Gutting the White House
Nothing but a thin facade. Literally.
Alex Q. Arbuckle
1949-1952
When President Harry S. Truman moved his family into the White House in 1945, he was annoyed by the draftiness, creaking floors and mysterious sounds which seemed to permeate the old building. Soon, people noticed chandeliers swaying without any apparent cause and floors visibly moving when stepped on. Structural investigations revealed that the White House, which had been burned down in the War of 1812 and rebuilt, expanded and retrofitted in a haphazard manner over the decades, was only standing, in the words of the Public Buildings Administration commissioner, “by force of habit.” Examiners concluded that the second floor was a fire hazard and in imminent danger of collapse. Foundations were sinking, walls were peeling away and disused water and gas pipes added unsustainable weight to the building.In June 1948, the leg of First Daughter Margaret Truman’s piano fell through the rotting floorboards of her second floor sitting room. Numerous attempts at small fixes were made, but it eventually became clear that drastic measures would be necessary. The Trumans moved across Pennsylvania Avenue to the Blair House, and in 1949 Congress authorized a $5.4 million project to replace the interior of the building while preserving the historic exterior facade.

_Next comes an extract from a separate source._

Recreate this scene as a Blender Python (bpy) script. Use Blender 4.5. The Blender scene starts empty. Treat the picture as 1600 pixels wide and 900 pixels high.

Over the next 22 months, the interior of the White House was utterly gutted, as engineers and architects tried to remove unstable structural elements while somehow keeping the exterior intact. Construction equipment was disassembled, carried inside the building and reassembled so as not to damage the exterior. The first and second floors were replaced, and several expansions and basement levels were added, including a bomb shelter hardened against a potential nuclear attack. In a small ceremony on March 27, 1952, the First Family returned, receiving a gold key to the newly completed residence.